Lonely Planet Writer

What's the state of travel?

Every four months, the United Nations publishes the UNTWO World Tourism Barometer. It's a great snapshot of the travel industry: what's up, what's down and (if you read the numbers right) what's going to be hot.

And this time, it's got some great news for travellers.

What are the highlights for this period? Well, the main thrust is predictably gloomy: overall, world tourism fell 8% compared with the same period last year. This was in line with industry forecasts, which took into account the effects of the global financial crisis. (Here's a link to a free PDF excerpt.)

Here are some of the specific trends we're seeing, along with our take:

  • Travel to Europe fell significantly, with Central and Eastern Europe most affected. Asia and the Pacific saw smaller falls, although South Asia (including India) was more profoundly affected. As Europeans tightened their belts and reduced travel budgets, we believe that trips to more 'far-flung' destinations fell in line. In particular, visitors to India and surrounding countries often travel for long periods of time or spend lots of money per day. These behaviours are less prevalent during a recession. Though not technically experiencing recession, Australians also reduced time and money spent on international travel.
  • In the Americas, South America was the star performer - primarily by holding steady. Still affordable and offering a range of travel activities, this region is increasingly accessible by air from every continent.
  • Tourism to the Middle East fell, with political instability contributing to the drop. However, North African destinations such as Morocco, Egypt and Tunisia saw dramatic gains in travel. They contributed to an overall tourism uplift in Africa. The strength of the euro and pound against the region's currencies, as well as proximity to Europe, rendered these areas prime value-for-money destinations.

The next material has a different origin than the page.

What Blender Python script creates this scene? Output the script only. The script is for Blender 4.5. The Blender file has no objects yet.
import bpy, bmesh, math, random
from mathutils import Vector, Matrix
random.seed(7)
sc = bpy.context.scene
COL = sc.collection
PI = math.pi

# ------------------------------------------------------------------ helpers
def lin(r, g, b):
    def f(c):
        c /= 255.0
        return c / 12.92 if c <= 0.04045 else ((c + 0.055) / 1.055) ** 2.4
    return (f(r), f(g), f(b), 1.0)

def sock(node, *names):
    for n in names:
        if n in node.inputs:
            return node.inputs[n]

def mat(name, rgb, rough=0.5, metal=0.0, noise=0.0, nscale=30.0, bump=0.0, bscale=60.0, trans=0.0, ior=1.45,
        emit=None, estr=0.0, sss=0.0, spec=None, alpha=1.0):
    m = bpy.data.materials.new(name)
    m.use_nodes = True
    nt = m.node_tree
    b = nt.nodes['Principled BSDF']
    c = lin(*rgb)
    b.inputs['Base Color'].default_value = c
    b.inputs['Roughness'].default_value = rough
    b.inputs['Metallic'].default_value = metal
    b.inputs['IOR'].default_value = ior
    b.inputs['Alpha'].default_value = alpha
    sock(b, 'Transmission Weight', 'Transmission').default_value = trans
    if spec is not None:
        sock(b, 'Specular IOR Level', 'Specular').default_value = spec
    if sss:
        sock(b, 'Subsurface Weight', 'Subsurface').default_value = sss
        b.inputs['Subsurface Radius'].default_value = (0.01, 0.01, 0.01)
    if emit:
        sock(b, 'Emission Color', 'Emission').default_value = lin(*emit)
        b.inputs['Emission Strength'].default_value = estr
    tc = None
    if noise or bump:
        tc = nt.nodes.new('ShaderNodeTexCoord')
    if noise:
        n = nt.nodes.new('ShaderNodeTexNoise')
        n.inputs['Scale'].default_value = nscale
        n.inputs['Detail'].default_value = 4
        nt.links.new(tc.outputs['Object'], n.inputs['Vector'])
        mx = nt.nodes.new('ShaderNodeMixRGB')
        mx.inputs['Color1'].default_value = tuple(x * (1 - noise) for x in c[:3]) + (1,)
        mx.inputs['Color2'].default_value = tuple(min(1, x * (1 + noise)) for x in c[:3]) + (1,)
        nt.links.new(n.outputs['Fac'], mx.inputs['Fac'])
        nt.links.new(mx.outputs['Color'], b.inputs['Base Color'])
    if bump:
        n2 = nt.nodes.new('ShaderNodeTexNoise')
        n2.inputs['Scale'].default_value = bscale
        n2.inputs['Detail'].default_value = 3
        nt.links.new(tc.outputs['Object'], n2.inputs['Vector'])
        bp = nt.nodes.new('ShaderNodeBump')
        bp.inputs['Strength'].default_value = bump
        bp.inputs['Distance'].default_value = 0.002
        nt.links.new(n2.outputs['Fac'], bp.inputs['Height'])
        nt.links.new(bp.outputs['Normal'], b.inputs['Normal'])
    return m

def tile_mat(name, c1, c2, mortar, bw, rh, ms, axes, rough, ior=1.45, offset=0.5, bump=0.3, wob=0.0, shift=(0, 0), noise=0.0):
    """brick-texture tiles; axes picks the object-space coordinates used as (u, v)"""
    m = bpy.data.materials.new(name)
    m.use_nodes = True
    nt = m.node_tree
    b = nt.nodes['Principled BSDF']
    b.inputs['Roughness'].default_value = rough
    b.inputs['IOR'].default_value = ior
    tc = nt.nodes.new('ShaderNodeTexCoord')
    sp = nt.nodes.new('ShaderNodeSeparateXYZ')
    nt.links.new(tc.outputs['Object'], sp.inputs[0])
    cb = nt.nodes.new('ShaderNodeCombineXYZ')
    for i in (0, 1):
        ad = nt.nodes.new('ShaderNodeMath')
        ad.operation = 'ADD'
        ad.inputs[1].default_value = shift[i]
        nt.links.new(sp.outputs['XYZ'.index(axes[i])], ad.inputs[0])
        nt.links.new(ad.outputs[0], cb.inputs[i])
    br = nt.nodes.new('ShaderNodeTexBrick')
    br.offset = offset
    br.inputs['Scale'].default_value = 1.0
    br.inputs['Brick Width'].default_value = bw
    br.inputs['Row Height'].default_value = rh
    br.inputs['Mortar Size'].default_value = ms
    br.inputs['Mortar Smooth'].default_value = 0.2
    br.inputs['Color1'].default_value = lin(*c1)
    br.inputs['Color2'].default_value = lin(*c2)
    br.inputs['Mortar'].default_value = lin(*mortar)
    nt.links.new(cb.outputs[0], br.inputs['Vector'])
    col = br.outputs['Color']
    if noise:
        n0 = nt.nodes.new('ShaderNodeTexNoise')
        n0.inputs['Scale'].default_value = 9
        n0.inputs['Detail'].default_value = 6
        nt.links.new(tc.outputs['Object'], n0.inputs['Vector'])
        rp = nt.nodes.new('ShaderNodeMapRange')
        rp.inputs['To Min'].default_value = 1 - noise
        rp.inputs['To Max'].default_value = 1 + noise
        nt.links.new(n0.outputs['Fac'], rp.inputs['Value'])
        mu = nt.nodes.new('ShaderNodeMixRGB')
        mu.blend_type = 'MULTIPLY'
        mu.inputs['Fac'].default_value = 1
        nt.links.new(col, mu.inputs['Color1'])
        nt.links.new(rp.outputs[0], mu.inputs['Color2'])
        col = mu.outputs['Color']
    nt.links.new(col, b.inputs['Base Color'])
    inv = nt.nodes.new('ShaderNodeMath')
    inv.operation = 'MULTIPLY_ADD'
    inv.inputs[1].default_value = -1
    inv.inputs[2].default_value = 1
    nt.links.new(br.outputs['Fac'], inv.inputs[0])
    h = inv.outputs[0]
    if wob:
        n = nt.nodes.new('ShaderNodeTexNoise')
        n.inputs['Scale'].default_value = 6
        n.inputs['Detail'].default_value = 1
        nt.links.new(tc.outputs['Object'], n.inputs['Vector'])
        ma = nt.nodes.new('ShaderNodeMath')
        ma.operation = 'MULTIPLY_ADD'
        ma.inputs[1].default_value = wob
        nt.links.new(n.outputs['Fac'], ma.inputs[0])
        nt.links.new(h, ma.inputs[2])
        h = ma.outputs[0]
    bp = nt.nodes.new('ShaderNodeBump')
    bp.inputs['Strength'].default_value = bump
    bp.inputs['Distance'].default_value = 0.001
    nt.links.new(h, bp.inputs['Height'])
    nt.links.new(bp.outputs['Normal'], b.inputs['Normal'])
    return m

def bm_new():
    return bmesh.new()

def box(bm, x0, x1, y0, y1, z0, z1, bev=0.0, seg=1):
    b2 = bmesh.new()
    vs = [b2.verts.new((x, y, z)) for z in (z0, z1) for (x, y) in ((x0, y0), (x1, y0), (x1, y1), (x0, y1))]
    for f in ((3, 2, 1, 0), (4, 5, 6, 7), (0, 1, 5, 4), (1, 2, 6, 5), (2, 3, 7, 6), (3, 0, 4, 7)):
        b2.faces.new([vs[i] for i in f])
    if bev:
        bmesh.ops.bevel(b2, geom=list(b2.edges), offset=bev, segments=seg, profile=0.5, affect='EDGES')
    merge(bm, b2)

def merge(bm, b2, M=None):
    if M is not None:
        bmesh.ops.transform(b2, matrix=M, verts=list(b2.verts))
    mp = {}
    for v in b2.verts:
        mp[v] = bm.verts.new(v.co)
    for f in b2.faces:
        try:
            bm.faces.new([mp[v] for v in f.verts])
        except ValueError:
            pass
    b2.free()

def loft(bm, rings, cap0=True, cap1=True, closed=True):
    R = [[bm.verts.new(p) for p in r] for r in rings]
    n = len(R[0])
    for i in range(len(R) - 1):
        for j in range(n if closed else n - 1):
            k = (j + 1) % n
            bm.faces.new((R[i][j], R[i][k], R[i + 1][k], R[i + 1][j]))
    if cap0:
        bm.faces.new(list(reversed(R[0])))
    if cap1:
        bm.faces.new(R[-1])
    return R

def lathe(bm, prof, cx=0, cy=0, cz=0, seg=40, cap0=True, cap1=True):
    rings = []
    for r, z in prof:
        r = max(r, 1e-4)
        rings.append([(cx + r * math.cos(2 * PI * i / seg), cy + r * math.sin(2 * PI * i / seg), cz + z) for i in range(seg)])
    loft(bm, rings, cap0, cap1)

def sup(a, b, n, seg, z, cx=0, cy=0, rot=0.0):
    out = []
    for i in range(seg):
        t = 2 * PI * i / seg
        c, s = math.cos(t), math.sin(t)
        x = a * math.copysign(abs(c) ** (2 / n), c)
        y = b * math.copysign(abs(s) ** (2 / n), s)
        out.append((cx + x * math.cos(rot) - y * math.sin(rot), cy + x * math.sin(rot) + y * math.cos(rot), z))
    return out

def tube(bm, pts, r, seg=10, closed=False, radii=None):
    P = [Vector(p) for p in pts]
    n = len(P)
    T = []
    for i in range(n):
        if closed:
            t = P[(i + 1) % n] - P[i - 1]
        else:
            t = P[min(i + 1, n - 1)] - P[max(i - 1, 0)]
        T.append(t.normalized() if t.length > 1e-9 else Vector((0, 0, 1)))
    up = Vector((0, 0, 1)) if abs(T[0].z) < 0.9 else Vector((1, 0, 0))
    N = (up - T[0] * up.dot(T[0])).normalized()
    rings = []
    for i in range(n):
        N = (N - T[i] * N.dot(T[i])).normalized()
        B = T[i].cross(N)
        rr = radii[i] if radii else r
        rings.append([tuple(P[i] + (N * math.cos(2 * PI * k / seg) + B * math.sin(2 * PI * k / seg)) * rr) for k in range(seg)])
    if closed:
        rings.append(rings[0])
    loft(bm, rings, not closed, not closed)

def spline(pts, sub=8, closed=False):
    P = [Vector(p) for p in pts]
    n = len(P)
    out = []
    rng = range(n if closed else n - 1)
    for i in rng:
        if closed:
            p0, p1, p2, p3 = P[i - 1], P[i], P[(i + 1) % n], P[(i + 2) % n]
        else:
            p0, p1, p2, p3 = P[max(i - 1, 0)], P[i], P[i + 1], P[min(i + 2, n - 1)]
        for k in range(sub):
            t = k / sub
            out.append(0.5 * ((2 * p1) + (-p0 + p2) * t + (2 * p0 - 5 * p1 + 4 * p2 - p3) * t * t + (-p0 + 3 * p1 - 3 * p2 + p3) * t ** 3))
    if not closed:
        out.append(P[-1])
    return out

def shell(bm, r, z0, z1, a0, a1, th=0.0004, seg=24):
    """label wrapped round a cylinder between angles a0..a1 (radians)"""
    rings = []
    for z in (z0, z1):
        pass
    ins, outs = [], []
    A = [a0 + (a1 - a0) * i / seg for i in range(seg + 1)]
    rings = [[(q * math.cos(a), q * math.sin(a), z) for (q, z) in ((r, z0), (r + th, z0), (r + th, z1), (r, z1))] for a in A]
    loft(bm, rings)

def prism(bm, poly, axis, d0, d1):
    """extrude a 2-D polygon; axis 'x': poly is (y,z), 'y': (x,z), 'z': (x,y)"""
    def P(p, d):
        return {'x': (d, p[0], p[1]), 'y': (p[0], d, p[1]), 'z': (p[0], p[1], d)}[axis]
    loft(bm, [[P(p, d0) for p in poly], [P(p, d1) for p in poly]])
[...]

If you're a tourism operator or hotel manager, this is bad news. But if you're a traveller, this couldn't be sweeter.

Why? Think dramatic discounts on accommodation, cheaper flights, shorter queues at tourist attractions and an industry that will now go the extra mile to deserve your patronage. Around the world, we're seeing unheard-of opportunities for travel. (When's the last time you saw flights from Los Angeles to Sydney for under US$750, gorgeous London hotels for US$125 per night or such short lines at the Eiffel Tower?)

Of course, no one knows where the global economy is going in the short term. Prices could fall further, or they could recover and start climbing again. Unlike many in the travel industry, we can't guarantee that this will be the best time to travel in history.

However, if you've been harbouring a hankering for the road, we do think it's a pretty darn fantastic time to follow those dreams.